Key Decisions for Investors

  • Establish a 1–2% NAV short-BDT position via a 3-month NDF or OTC forward within 5 trading days; target take-profit = BDT -3% vs USD, stop-loss = BDT +1.5% adverse move.
  • Trim Bangladesh sovereign/debt exposure to <0.5% of EM sovereign allocation within 7 days; if available, buy 1-year CDS protection sized to 1% NAV (expect spreads to widen 20–50bps) until political clarity (target reassess at 90 days).

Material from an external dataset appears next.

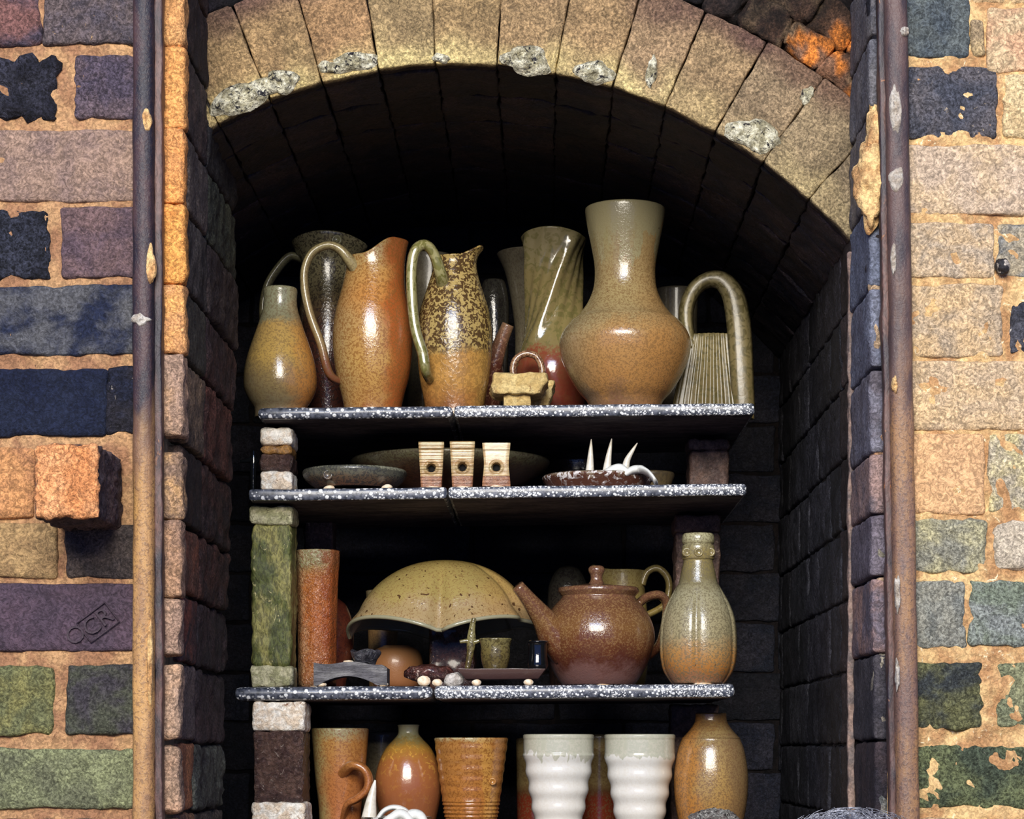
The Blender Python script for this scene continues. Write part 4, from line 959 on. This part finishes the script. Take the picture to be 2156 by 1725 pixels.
sweep(c, pts, .0028, .0028, seg=8, sub=1); c.build('rim', glaze('grey rim glaze', .125, [(0, C(158, 152, 130)), (1, C(150, 144, 122))], .1, rough=.25), root)
# grey slab, crumpled cup
GSL = plain('grey leathery clay', C(116, 114, 114), C(88, 86, 90), 50, 260, .3, .55, .9, .4, stretch=(.4, 1, 1.6))
yb = ypx(onshelf(3, 740, .455), .455); zsl = onshelf(3, 740, .455)
c = MB(); vs = []; fs = []; n = 40
for j, Yq in enumerate((.445, .495)):
    for i in range(n + 1):
        u = i / n; px = lerp(662, 816, u)
        top = 1396 + 2 * u + 3 * sin(u * 9) + (8 * sst(.93, 1, u)); bot = yb - 2.5 - 20 * max(0, sin(clamp((u - .06) / .8) * pi)) ** .8 - (0 if u < .9 else 2)
        a = P(px, top, .455); b_ = P(px, bot, .455); vs += [(a.x, Yq, a.z), (b_.x, Yq, b_.z)]
W = 2 * (n + 1)
for i in range(n):
    for o in (0, W):
        q = (o + 2 * i, o + 2 * i + 1, o + 2 * i + 3, o + 2 * i + 2); fs.append(q if o == 0 else q[::-1])
    fs += [(2 * i, 2 * i + 2, W + 2 * i + 2, W + 2 * i), (2 * i + 1, W + 2 * i + 1, W + 2 * i + 3, 2 * i + 3)]
fs += [(0, W, W + 1, 1), (2 * n, 2 * n + 1, W + 2 * n + 1, W + 2 * n)]
c.add(vs, fs); props(c.build('clay_slab', GSL, origin=P(740, yb, .47), smooth=False), 'grey arched clay slab on two wads in front of the orange vase', 'slab')
zs = P(0, 1399, .455).z
def modc(t, r, z): return r * (1 + .12 * noise.noise(Vector((cos(t) * 2, sin(t) * 2, z * 120)))), z + .002 * sin(3 * t + 1)
pot('crumpled_cup', 'small crumpled dark grey cup lying on the grey clay slab', 'cup', 770, .468, 3, [(32, 1372), (31, 1376), (27, 1386), (18, 1398)],
    plain('dark crumpled clay', C(66, 64, 70), C(40, 40, 46), 90, 260, .4, .35, .9, .5), mod=modc, bz=zs, lift=.0, th=.003)
c = MB(); blob(c, P(733, 1394, .468), (.0065, .006, .002), .2, 120, 4, 10); props(c.build('clay_shard', WAD, origin=P(733, 1397, .468)), 'tiny pale shard beside the crumpled dark cup', 'shard')
# treacly lump
LUMP = plain('treacle glaze lump', C(96, 54, 46), C(66, 38, 34), 70, 240, .35, .12, .9, .5, coat=.6, speck=(C(206, 180, 164), .60), dist=.005, sp_scale=110)
zz = onshelf(3, 903, .475)
c = MB(); blob(c, P(905, 1420, .475), (.031, .022, .0125), .22, 70, 6, 26, flat=-.010); o_ = P(905, 1420, .475).z - .010
props(c.build('slag_lump', LUMP, origin=(P(905, 0, .475).x, .475, o_)), 'glossy treacle-brown crusted lump propped on round wads', 'slag lump')
for px, r_w, lab in ((893, .0072, 'round white wad under the left of the treacle-brown lump'), (921, .0058, 'cream wad right of the round white one, under the treacle-brown lump'), (676, .006, 'cream wad under the left foot of the grey slab'), (806, .006, 'cream wad under the right foot of the grey slab'), (1003, .0052, 'white wad under the left end of the dark tray'), (1113, .0056, 'round grey wad under the right end of the dark tray')):
    Yw = .436 if px not in (676, 806) else .452
    zz = onshelf(3, px, Yw); w = MB(); h_ = r_w * (.8 if px != 893 else .95)
    if px in (676, 806): h_ = .0032
    if px in (1003, 1113): h_ = .0042
    blob(w, (P(px, 0, Yw).x, Yw, zz + h_ * .9), (r_w * 1.15, r_w * (1 if px not in (1003, 1113, 893, 921) else .8), h_), .12, 120, px, 12, flat=-h_ * .9)
    props(w.build('clay_wad', WAD, origin=(P(px, 0, Yw).x, Yw, zz)), lab, 'clay wad', 'pale clay wads on the shelves')
c = MB(); zz = onshelf(3, 955, .455); blob(c, (P(956, 0, .462).x, .462, zz + .008), (.012, .009, .010), .22, 90, 9, 18, flat=-.008)
props(c.build('rock_lump', plain('white plaster lump', C(206, 200, 192), C(170, 160, 150), 90, 260, .3, .8, 1.0), origin=(P(956, 0, .455).x, .455, zz)), 'whitish rough lump between the treacle lump and the dark tray', 'lump')
# dark tray with cups
TRAY = glaze('purple brown tray glaze', .018, [(0, C(70, 48, 50)), (.7, C(88, 64, 64)), (1, C(96, 88, 78))], .1, rough=.25)
zt = onshelf(3, 1058, .47) + .008
root = thing('tray', 'dark purple-brown flat tray carrying two little cups, left of the teapot', 'tray', (P(1058, 0, .475).x, .475, zt))
c = MB(); a = P(962, 0, .44).x; b_ = P(1150, 0, .44).x; hh = .0135
def tpt(q): f = .82 + .18 * (q[2] + hh / 2) / hh; return (q[0] * f, q[1] * f, q[2])
rbox(c, ((a + b_) / 2, .475, zt + hh / 2), XYZ, ((b_ - a) / 2, .036, hh / 2), .0015, .01, .0006, 60, 3, .0004, taper=tpt); c.build('base', TRAY, root)
OLIVE = glaze('olive cup glaze', .04, [(0, C(92, 78, 46)), (.5, C(112, 98, 58)), (1, C(138, 128, 86))], .15, worm=(C(60, 50, 30), 300, .5, .6, .5), rough=.1, bump=.6, coat=.5)
zt2 = zt + hh - .0003
pot('tiny_cup', 'tiny olive glazed cup on the dark tray beside the olive cross figure', 'cup', 1043, .465, 3, [(36, 1347), (34, 1351), (31, 1362), (31, 1380), (28, 1398), (24, 1412)], OLIVE, bz=zt2, lift=0)
pot('tiny_cup', 'tiny black glazed cup on the dark tray, beside the teapot', 'cup', 1132, .478, 3, [(24, 1352), (20, 1358), (20, 1380), (22, 1400), (18, 1412)], CROSS, bz=zt2, lift=0)
root = thing('cross_ornament', 'glossy olive cross figure standing at the left end of the dark tray', 'ornament', (P(990, 0, .452).x, .452, zt2))
c = MB(); yq = ypx(zt2, .452); sweep(c, [P(984, yq, .452), P(990, 1375, .452), P(992, 1350, .452), P(994, 1325, .452), P(998, 1302, .452)], [.0035, .0045, .006, .0042, .003], [.004] * 5, seg=10); c.build('upright', OLIVE, root)
c = MB(); sweep(c, [P(968, 1352, .452), P(984, 1350, .452), P(1000, 1352, .452), P(1009, 1349, .452)], [.0022, .003, .003, .002], .003, seg=10); c.build('crossbar', OLIVE, root)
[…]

  • Add a 2–3% overweight to iShares MSCI India ETF (INDA) for a 6–12 month horizon to capture trade/FDI re-routing; take profits if INDA outperforms MSCI EM (EEM) by >5% within 3 months.
  • Implement a 3-month EM downside hedge: buy a 3-month put spread on EEM sized 0.5–1% NAV (cost cap ~0.25–0.5% NAV) to protect against contagion from Bangladesh volatility into EM markets.
  • Pair trade: Long INDA (+2% NAV) / short iShares MSCI Frontier & Select EM ETF (FM) (-1% NAV) to express relative strength of India vs frontier markets with Bangladesh exposure; reassess after 90 days or on formal coalition formation.